L’Economie sociale et solidaire (ESS), c’est avant tout une histoire de valeur. On peut s’y engager en ayant l’espoir de s’enrichir, mais pas trop, car c’est avant tout le service rendu à l’humain qui prime. C’est le cas des associations, des coopératives, des mutuelles et des fondations. Des structures qui se définissent, par leur statut, comme des groupements de personnes et non de capitaux.
A Mayotte, cette forme d’économie prend tout son sens comme le rappelait le sénateur Thani Mohamed Soilihi, présent en tant que président de la Chambre Régionale de l’Economie sociale et solidaire (CRESS) de Mayotte : « L’Economie sociale et solidaire est dans l’ADN de la société mahoraise », où sévit notamment l’entraide de la musada, « il fallait seulement structurer tout ça. »
Et ça a mis du temps, puisque l’ordonnance (avril 2016) et son décret sont sortis 2 ans après la loi prévoyant l’implantation des CRESS. « Elle va permettre au secteur de bénéficier de dons et d’aides particulières », annonce le préfet Frédéric Veau, qui précise que la Chambre bénéficie pour 2016 d’une dotation pour son fonctionnement de 40.000 euros par an de la Direction générale de l’emploi, et de 25.000 euros du Trésor.
Ne plus dépendre des subventions
D’autres financements sont prévus sur les projets menés, comme ce fut le cas lors de l’appel à projet du ministère des Outremer qui a financé pour 90.000 euros d’associations et coopératives de ce secteur, dont la CRESS, « il y en aura un autre en 2017 », ainsi que de 30.000 euros au titre de la politique de la ville.
Si les partenaires à l’origine de la naissance de la CRESS que sont l’OIDF, Tama, Mtsikano et Créapépite, sont déjà membres de la Chambre, sont en passe de les rejoindre des institutions bancaires coopératives et mutualistes comme La Poste, la Bred et le Crédit Agricole, « 85% des activités bancaires relèvent de l’ESS », souligne Ben Amar, Directeur de la structure. « Les modalités de financement vont nous permettre développer des activités de l’ESS sans dépendre de subventions qui n’arrivent jamais », résume Thani Mohamed.
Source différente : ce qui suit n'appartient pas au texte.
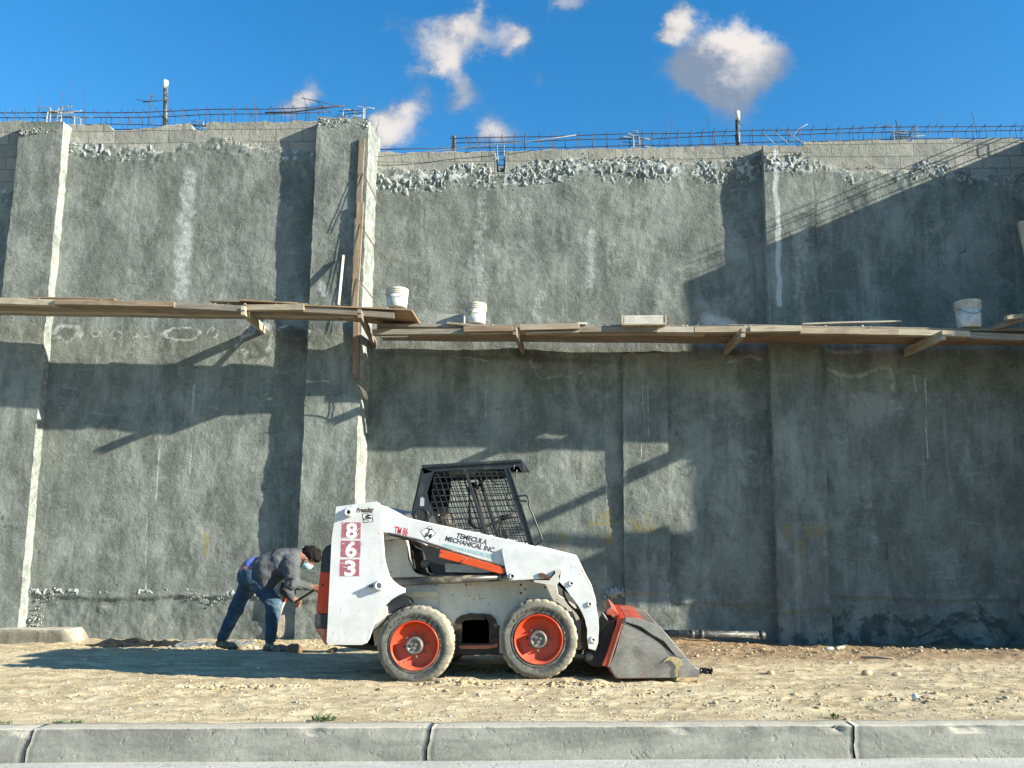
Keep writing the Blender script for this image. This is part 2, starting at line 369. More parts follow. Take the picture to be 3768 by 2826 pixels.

L’Economie sociale et solidaire c’est 10% en moyenne de la richesse du territoire, « jusqu’à 13% dans certaines régions. » Et les 4 structures membres fondatrices représentent déjà 509 emplois, cumulent 20 millions de chiffre d’affaires, et touchent 15% de la population mahoraise.
Un pouvoir de persuasion…
On peut se demander ce que ça va changer pour elles : « La CRESS joue un rôle similaire à celui d’une Chambre consulaire. Nous défendons les intérêts de nos membres, c’est une vraie force vis à vis des pouvoirs publics ou de l’Union Européenne. Nous pouvons ester en justice par exemple », glisse ben Amar.
Pour l’instant, les « consommateurs » d’économie sociale et solidaire ne profitent pas des mesures incitatives comme les déductions d’impôts lors de l’emploi de personnes à domicile, comme c’est le cas en métropole. Un frein certain au développement du secteur, pour lequel le sénateur Mahorais avait introduit un amendement, retoqué.
Un secteur moral
Pour que la CRESS vive officiellement, elle devait être adoubée par le conseil départemental qui cumule le social comme mission première, et l’économie en tant de région. « Nous ne pouvons pas tout exercer en interne », justifiera le 4ème vice-président chargé du social Issa Issa Abdou, qui était venu notamment avec le DGA Economie et finances.
Ce sont 346 structures qui sont concernées à Mayotte, dont 80% sont des associations, « toutes ne pourront pas intégrer notre CRESS. C’est l’objet social qui fait la différence. L’association doit s’engager à développer ses services et à recruter, au lieu de capitaliser », explique Ben Amar, arrivé tout droit de Tama, dont il fut directeur adjoint, comme Thani Mohamed qui en est encore le président.